I've done experiments on internalizing external costs and its really important for the energy sector across the board to look at the cost versus the value of cleaning up and moving to green technologies. 
 
For example, with abandoned houses the Michigan Land Policy Institute did research and looked at 400 houses and found that if the process of tearing them down could be gotten to a production scale, the cost came down dramatically. You demolish 1000 of them but don't tear one down a thousand times. Henry Ford figured out how to do it, and we can also bring the unit cost down.
 
When you internalize the value of that intervention the unit cost looks better.  If you take $3.5 million to eliminate 400 abandoned housing sites, the amount spent restored value not to those sites, who's value went upside down to zero; but the surrounding properties had their values restored to market value before the abandoned house got to become an eyesore. 
 
There was more than $100 million in value realized to the surrounding properties by cleaning these sites up, so there is a definitive spin-off benefit apart from the measurable economic benefit.
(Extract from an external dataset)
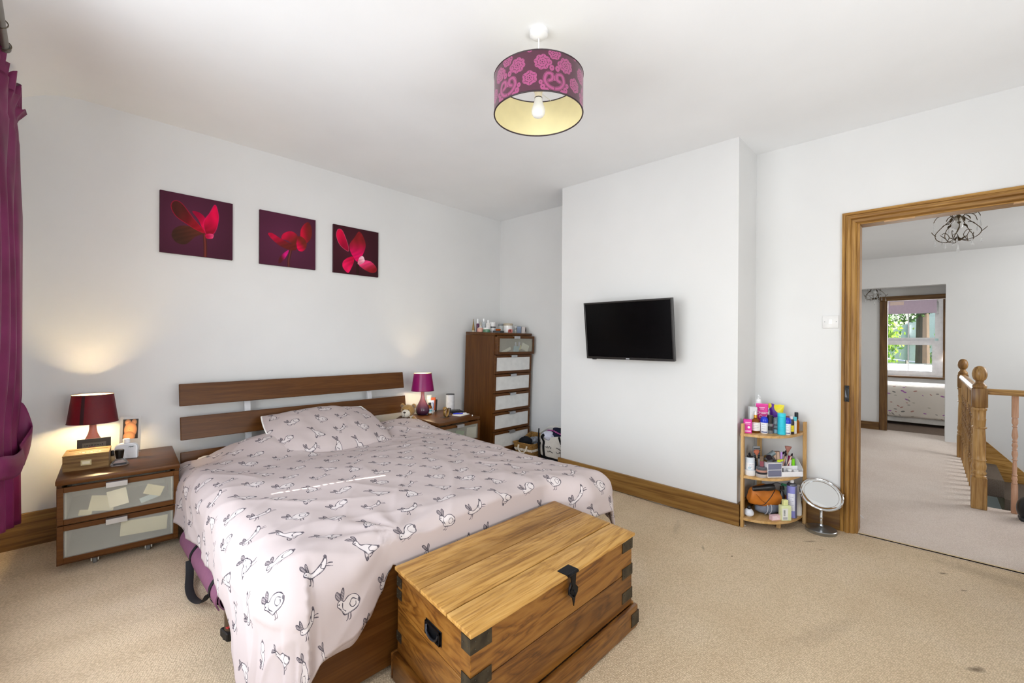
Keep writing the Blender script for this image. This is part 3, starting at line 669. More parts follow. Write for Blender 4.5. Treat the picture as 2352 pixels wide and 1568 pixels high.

What was life like for the 800 families that lived on either side of those 400 abandoned homes? Apart from taking their previous property values from $3.5 million to $100 million, they no longer had to look at blight whenever they walked on their porches.  So you can't put an immediate number on internalizing and externalizing these costs, but it does have a value.
 
We've got to get out of this Wall Street mentality where everything is measured in transactional terms. Our lives are not transactional. What I'm worried about in the debate over hydro-fracking that is taking place is that it's being waged within the confines of a transactional argument. A lot of bad decisions are made that way.  We have to get beyond this transactional thinking.
 
People are engaged more than you believe in this election and I believe it is going to be one of those generational turning point elections, which in my lifetime I would compare to the 1980 election. It's going to be a directional election and not a small one.